━━━━━ Given information ━━━━━

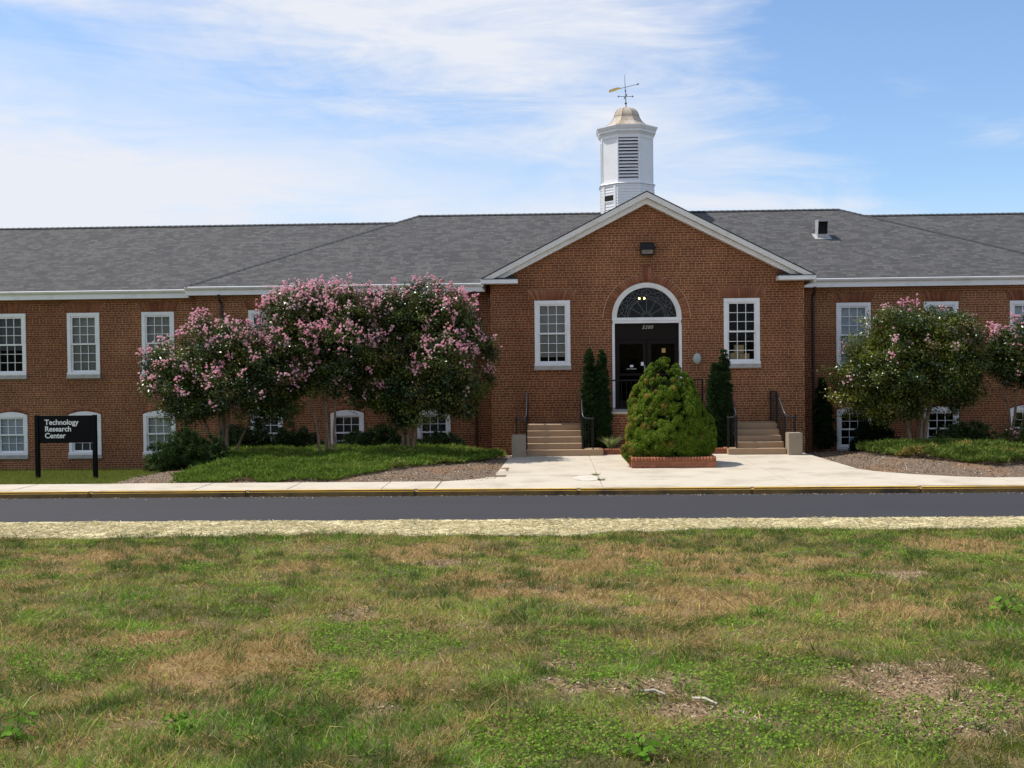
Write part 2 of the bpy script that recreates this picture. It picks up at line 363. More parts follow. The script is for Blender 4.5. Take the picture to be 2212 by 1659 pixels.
def asphalt():
    m = plain('asphalt', (.027, .0255, .029), .85, .10, .8, bump=.3, bscale=160)
    t = m.node_tree; p = t.nodes['Principled BSDF']
    tcn = N(t, 'ShaderNodeTexCoord'); mp = N(t, 'ShaderNodeMapping'); mp.inputs['Scale'].default_value = (.12, 2.2, 1); L(t, tcn.outputs['Object'], mp.inputs[0])
    n = N(t, 'ShaderNodeTexNoise'); n.inputs['Scale'].default_value = 1; n.inputs['Detail'].default_value = 5; L(t, mp.outputs[0], n.inputs['Vector'])
    rr = N(t, 'ShaderNodeMapRange'); rr.inputs['To Min'].default_value = .78; rr.inputs['To Max'].default_value = 1.2; L(t, n.outputs[0], rr.inputs['Value'])
    sp = N(t, 'ShaderNodeTexNoise'); sp.inputs['Scale'].default_value = 90; sp.inputs['Detail'].default_value = 2; L(t, tcn.outputs['Object'], sp.inputs['Vector'])
    r3 = N(t, 'ShaderNodeMapRange'); r3.inputs['To Min'].default_value = .6; r3.inputs['To Max'].default_value = 1.4; L(t, sp.outputs[0], r3.inputs['Value'])
    src = p.inputs['Base Color'].links[0].from_socket
    sc = N(t, 'ShaderNodeVectorMath', operation='SCALE'); L(t, src, sc.inputs[0]); L(t, mth(t, 'MULTIPLY', rr.outputs[0], r3.outputs[0]), sc.inputs['Scale'])
    L(t, sc.outputs[0], p.inputs['Base Color']); return m
M_asph = asphalt()
M_yellow = plain('yellow_curb_paint', (.74, .47, .06), .75, .12, 6, bump=.2, dirt=(.35, .22, .08, .7), dscale=2.5)
M_yellowface = plain('dark_curb_face', (.19, .115, .035), .85, .35, 5, dirt=(.05, .035, .022, .95), dscale=1.1)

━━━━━

#### Directions for this task:
Leaving the pictures aside, transcribe the entire listing exactly.

#### Expected answer:
Write part 2 of the bpy script that recreates this picture. It picks up at line 363. More parts follow. The script is for Blender 4.5. Take the picture to be 2212 by 1659 pixels.
def asphalt():
    m = plain('asphalt', (.027, .0255, .029), .85, .10, .8, bump=.3, bscale=160)
    t = m.node_tree; p = t.nodes['Principled BSDF']
    tcn = N(t, 'ShaderNodeTexCoord'); mp = N(t, 'ShaderNodeMapping'); mp.inputs['Scale'].default_value = (.12, 2.2, 1); L(t, tcn.outputs['Object'], mp.inputs[0])
    n = N(t, 'ShaderNodeTexNoise'); n.inputs['Scale'].default_value = 1; n.inputs['Detail'].default_value = 5; L(t, mp.outputs[0], n.inputs['Vector'])
    rr = N(t, 'ShaderNodeMapRange'); rr.inputs['To Min'].default_value = .78; rr.inputs['To Max'].default_value = 1.2; L(t, n.outputs[0], rr.inputs['Value'])
    sp = N(t, 'ShaderNodeTexNoise'); sp.inputs['Scale'].default_value = 90; sp.inputs['Detail'].default_value = 2; L(t, tcn.outputs['Object'], sp.inputs['Vector'])
    r3 = N(t, 'ShaderNodeMapRange'); r3.inputs['To Min'].default_value = .6; r3.inputs['To Max'].default_value = 1.4; L(t, sp.outputs[0], r3.inputs['Value'])
    src = p.inputs['Base Color'].links[0].from_socket
    sc = N(t, 'ShaderNodeVectorMath', operation='SCALE'); L(t, src, sc.inputs[0]); L(t, mth(t, 'MULTIPLY', rr.outputs[0], r3.outputs[0]), sc.inputs['Scale'])
    L(t, sc.outputs[0], p.inputs['Base Color']); return m
M_asph = asphalt()
M_yellow = plain('yellow_curb_paint', (.74, .47, .06), .75, .12, 6, bump=.2, dirt=(.35, .22, .08, .7), dscale=2.5)
M_yellowface = plain('dark_curb_face', (.19, .115, .035), .85, .35, 5, dirt=(.05, .035, .022, .95), dscale=1.1)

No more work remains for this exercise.